Your task is to output the entries below word for word.

> [Material provided]
##############################

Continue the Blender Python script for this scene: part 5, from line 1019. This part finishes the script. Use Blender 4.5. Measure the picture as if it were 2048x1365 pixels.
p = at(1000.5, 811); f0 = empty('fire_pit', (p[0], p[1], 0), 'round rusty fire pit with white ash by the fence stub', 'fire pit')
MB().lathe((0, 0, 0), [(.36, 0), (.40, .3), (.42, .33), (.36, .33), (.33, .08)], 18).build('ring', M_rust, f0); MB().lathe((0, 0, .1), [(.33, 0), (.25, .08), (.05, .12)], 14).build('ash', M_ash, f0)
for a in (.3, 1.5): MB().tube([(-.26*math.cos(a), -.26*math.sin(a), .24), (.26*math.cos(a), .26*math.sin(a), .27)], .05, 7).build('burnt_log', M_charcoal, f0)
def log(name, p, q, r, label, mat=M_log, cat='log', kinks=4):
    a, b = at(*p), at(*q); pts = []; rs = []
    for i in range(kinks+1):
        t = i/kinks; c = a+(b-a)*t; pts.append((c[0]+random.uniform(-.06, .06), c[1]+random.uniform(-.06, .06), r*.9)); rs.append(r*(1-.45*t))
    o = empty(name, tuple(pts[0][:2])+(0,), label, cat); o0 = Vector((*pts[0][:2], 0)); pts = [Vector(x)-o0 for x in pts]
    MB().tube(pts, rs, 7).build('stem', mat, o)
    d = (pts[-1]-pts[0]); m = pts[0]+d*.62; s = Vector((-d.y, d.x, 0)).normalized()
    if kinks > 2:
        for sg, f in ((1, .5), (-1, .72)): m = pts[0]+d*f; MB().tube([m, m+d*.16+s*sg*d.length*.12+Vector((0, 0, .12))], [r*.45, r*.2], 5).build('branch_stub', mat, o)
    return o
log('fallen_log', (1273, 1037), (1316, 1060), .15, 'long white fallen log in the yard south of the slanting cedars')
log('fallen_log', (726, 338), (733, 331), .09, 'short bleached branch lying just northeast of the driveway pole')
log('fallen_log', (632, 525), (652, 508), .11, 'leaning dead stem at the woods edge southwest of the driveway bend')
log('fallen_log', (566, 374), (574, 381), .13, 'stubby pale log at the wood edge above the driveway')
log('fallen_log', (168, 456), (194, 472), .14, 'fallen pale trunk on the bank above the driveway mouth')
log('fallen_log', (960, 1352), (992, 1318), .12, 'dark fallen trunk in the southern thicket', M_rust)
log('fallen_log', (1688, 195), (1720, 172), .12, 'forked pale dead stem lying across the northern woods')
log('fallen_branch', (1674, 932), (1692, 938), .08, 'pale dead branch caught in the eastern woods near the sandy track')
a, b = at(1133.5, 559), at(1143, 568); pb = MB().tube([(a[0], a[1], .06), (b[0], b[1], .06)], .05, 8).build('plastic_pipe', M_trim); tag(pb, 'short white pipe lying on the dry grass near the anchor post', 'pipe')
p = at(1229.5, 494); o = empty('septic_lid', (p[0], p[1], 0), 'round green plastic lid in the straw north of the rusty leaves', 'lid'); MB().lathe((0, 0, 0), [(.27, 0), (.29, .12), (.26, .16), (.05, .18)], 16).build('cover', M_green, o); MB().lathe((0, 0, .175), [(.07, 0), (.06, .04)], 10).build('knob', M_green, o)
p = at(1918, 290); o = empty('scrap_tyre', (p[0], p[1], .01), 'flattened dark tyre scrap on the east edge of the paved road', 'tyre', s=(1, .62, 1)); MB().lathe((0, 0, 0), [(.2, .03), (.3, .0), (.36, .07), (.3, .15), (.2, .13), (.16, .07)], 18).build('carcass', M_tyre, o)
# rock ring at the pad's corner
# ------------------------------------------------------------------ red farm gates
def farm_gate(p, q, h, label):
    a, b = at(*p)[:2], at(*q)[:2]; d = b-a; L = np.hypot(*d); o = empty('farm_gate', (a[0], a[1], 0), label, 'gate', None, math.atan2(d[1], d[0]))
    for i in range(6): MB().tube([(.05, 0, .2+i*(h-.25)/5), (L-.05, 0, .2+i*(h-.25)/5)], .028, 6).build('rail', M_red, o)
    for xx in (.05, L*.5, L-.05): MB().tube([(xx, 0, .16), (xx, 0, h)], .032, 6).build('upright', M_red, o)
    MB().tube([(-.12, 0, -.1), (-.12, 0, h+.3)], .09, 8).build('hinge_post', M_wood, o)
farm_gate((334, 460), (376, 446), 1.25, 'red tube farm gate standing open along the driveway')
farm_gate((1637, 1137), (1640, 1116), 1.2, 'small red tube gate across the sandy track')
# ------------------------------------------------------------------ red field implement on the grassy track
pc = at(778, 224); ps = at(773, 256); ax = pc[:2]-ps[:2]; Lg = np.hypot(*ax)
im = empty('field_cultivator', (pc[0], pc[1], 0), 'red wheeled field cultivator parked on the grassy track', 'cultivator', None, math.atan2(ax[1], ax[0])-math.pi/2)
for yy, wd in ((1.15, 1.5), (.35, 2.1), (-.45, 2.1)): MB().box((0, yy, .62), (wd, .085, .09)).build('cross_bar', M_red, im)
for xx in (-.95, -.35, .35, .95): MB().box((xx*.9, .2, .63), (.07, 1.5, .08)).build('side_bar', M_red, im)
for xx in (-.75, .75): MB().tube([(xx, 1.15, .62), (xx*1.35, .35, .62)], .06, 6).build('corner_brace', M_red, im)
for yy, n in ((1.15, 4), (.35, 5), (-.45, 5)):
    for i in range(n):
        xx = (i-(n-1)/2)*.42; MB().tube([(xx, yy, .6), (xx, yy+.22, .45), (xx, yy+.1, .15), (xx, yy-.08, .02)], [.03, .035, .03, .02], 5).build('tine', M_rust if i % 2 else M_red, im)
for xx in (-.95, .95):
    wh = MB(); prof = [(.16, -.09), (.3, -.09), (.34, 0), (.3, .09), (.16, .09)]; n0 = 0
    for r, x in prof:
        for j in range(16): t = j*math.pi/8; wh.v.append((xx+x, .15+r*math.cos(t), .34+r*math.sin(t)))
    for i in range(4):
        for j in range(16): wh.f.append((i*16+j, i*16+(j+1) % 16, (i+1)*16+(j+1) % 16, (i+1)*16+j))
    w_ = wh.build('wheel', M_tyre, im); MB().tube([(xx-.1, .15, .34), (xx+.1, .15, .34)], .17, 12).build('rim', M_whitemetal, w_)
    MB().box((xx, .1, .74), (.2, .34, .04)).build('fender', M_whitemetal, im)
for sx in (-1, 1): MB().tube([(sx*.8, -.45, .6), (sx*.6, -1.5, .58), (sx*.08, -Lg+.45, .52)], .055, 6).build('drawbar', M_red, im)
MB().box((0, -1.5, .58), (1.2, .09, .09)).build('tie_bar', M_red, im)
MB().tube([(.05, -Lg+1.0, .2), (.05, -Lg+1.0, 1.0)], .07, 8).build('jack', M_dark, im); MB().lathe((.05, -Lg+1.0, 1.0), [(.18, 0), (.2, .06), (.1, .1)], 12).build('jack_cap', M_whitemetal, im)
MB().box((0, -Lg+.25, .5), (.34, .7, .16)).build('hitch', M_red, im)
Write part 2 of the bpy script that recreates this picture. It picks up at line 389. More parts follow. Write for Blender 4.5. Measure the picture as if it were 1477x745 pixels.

##############################

> [Written answer]
Continue the Blender Python script for this scene: part 5, from line 1019. This part finishes the script. Use Blender 4.5. Measure the picture as if it were 2048x1365 pixels.
p = at(1000.5, 811); f0 = empty('fire_pit', (p[0], p[1], 0), 'round rusty fire pit with white ash by the fence stub', 'fire pit')
MB().lathe((0, 0, 0), [(.36, 0), (.40, .3), (.42, .33), (.36, .33), (.33, .08)], 18).build('ring', M_rust, f0); MB().lathe((0, 0, .1), [(.33, 0), (.25, .08), (.05, .12)], 14).build('ash', M_ash, f0)
for a in (.3, 1.5): MB().tube([(-.26*math.cos(a), -.26*math.sin(a), .24), (.26*math.cos(a), .26*math.sin(a), .27)], .05, 7).build('burnt_log', M_charcoal, f0)
def log(name, p, q, r, label, mat=M_log, cat='log', kinks=4):
    a, b = at(*p), at(*q); pts = []; rs = []
    for i in range(kinks+1):
        t = i/kinks; c = a+(b-a)*t; pts.append((c[0]+random.uniform(-.06, .06), c[1]+random.uniform(-.06, .06), r*.9)); rs.append(r*(1-.45*t))
    o = empty(name, tuple(pts[0][:2])+(0,), label, cat); o0 = Vector((*pts[0][:2], 0)); pts = [Vector(x)-o0 for x in pts]
    MB().tube(pts, rs, 7).build('stem', mat, o)
    d = (pts[-1]-pts[0]); m = pts[0]+d*.62; s = Vector((-d.y, d.x, 0)).normalized()
    if kinks > 2:
        for sg, f in ((1, .5), (-1, .72)): m = pts[0]+d*f; MB().tube([m, m+d*.16+s*sg*d.length*.12+Vector((0, 0, .12))], [r*.45, r*.2], 5).build('branch_stub', mat, o)
    return o
log('fallen_log', (1273, 1037), (1316, 1060), .15, 'long white fallen log in the yard south of the slanting cedars')
log('fallen_log', (726, 338), (733, 331), .09, 'short bleached branch lying just northeast of the driveway pole')
log('fallen_log', (632, 525), (652, 508), .11, 'leaning dead stem at the woods edge southwest of the driveway bend')
log('fallen_log', (566, 374), (574, 381), .13, 'stubby pale log at the wood edge above the driveway')
log('fallen_log', (168, 456), (194, 472), .14, 'fallen pale trunk on the bank above the driveway mouth')
log('fallen_log', (960, 1352), (992, 1318), .12, 'dark fallen trunk in the southern thicket', M_rust)
log('fallen_log', (1688, 195), (1720, 172), .12, 'forked pale dead stem lying across the northern woods')
log('fallen_branch', (1674, 932), (1692, 938), .08, 'pale dead branch caught in the eastern woods near the sandy track')
a, b = at(1133.5, 559), at(1143, 568); pb = MB().tube([(a[0], a[1], .06), (b[0], b[1], .06)], .05, 8).build('plastic_pipe', M_trim); tag(pb, 'short white pipe lying on the dry grass near the anchor post', 'pipe')
p = at(1229.5, 494); o = empty('septic_lid', (p[0], p[1], 0), 'round green plastic lid in the straw north of the rusty leaves', 'lid'); MB().lathe((0, 0, 0), [(.27, 0), (.29, .12), (.26, .16), (.05, .18)], 16).build('cover', M_green, o); MB().lathe((0, 0, .175), [(.07, 0), (.06, .04)], 10).build('knob', M_green, o)
p = at(1918, 290); o = empty('scrap_tyre', (p[0], p[1], .01), 'flattened dark tyre scrap on the east edge of the paved road', 'tyre', s=(1, .62, 1)); MB().lathe((0, 0, 0), [(.2, .03), (.3, .0), (.36, .07), (.3, .15), (.2, .13), (.16, .07)], 18).build('carcass', M_tyre, o)
# rock ring at the pad's corner
# ------------------------------------------------------------------ red farm gates
def farm_gate(p, q, h, label):
    a, b = at(*p)[:2], at(*q)[:2]; d = b-a; L = np.hypot(*d); o = empty('farm_gate', (a[0], a[1], 0), label, 'gate', None, math.atan2(d[1], d[0]))
    for i in range(6): MB().tube([(.05, 0, .2+i*(h-.25)/5), (L-.05, 0, .2+i*(h-.25)/5)], .028, 6).build('rail', M_red, o)
    for xx in (.05, L*.5, L-.05): MB().tube([(xx, 0, .16), (xx, 0, h)], .032, 6).build('upright', M_red, o)
    MB().tube([(-.12, 0, -.1), (-.12, 0, h+.3)], .09, 8).build('hinge_post', M_wood, o)
farm_gate((334, 460), (376, 446), 1.25, 'red tube farm gate standing open along the driveway')
farm_gate((1637, 1137), (1640, 1116), 1.2, 'small red tube gate across the sandy track')
# ------------------------------------------------------------------ red field implement on the grassy track
pc = at(778, 224); ps = at(773, 256); ax = pc[:2]-ps[:2]; Lg = np.hypot(*ax)
im = empty('field_cultivator', (pc[0], pc[1], 0), 'red wheeled field cultivator parked on the grassy track', 'cultivator', None, math.atan2(ax[1], ax[0])-math.pi/2)
for yy, wd in ((1.15, 1.5), (.35, 2.1), (-.45, 2.1)): MB().box((0, yy, .62), (wd, .085, .09)).build('cross_bar', M_red, im)
for xx in (-.95, -.35, .35, .95): MB().box((xx*.9, .2, .63), (.07, 1.5, .08)).build('side_bar', M_red, im)
for xx in (-.75, .75): MB().tube([(xx, 1.15, .62), (xx*1.35, .35, .62)], .06, 6).build('corner_brace', M_red, im)
for yy, n in ((1.15, 4), (.35, 5), (-.45, 5)):
    for i in range(n):
        xx = (i-(n-1)/2)*.42; MB().tube([(xx, yy, .6), (xx, yy+.22, .45), (xx, yy+.1, .15), (xx, yy-.08, .02)], [.03, .035, .03, .02], 5).build('tine', M_rust if i % 2 else M_red, im)
for xx in (-.95, .95):
    wh = MB(); prof = [(.16, -.09), (.3, -.09), (.34, 0), (.3, .09), (.16, .09)]; n0 = 0
    for r, x in prof:
        for j in range(16): t = j*math.pi/8; wh.v.append((xx+x, .15+r*math.cos(t), .34+r*math.sin(t)))
    for i in range(4):
        for j in range(16): wh.f.append((i*16+j, i*16+(j+1) % 16, (i+1)*16+(j+1) % 16, (i+1)*16+j))
    w_ = wh.build('wheel', M_tyre, im); MB().tube([(xx-.1, .15, .34), (xx+.1, .15, .34)], .17, 12).build('rim', M_whitemetal, w_)
    MB().box((xx, .1, .74), (.2, .34, .04)).build('fender', M_whitemetal, im)
for sx in (-1, 1): MB().tube([(sx*.8, -.45, .6), (sx*.6, -1.5, .58), (sx*.08, -Lg+.45, .52)], .055, 6).build('drawbar', M_red, im)
MB().box((0, -1.5, .58), (1.2, .09, .09)).build('tie_bar', M_red, im)
MB().tube([(.05, -Lg+1.0, .2), (.05, -Lg+1.0, 1.0)], .07, 8).build('jack', M_dark, im); MB().lathe((.05, -Lg+1.0, 1.0), [(.18, 0), (.2, .06), (.1, .1)], 12).build('jack_cap', M_whitemetal, im)
MB().box((0, -Lg+.25, .5), (.34, .7, .16)).build('hitch', M_red, im)
Write part 2 of the bpy script that recreates this picture. It picks up at line 389. More parts follow. Write for Blender 4.5. Measure the picture as if it were 1477x745 pixels.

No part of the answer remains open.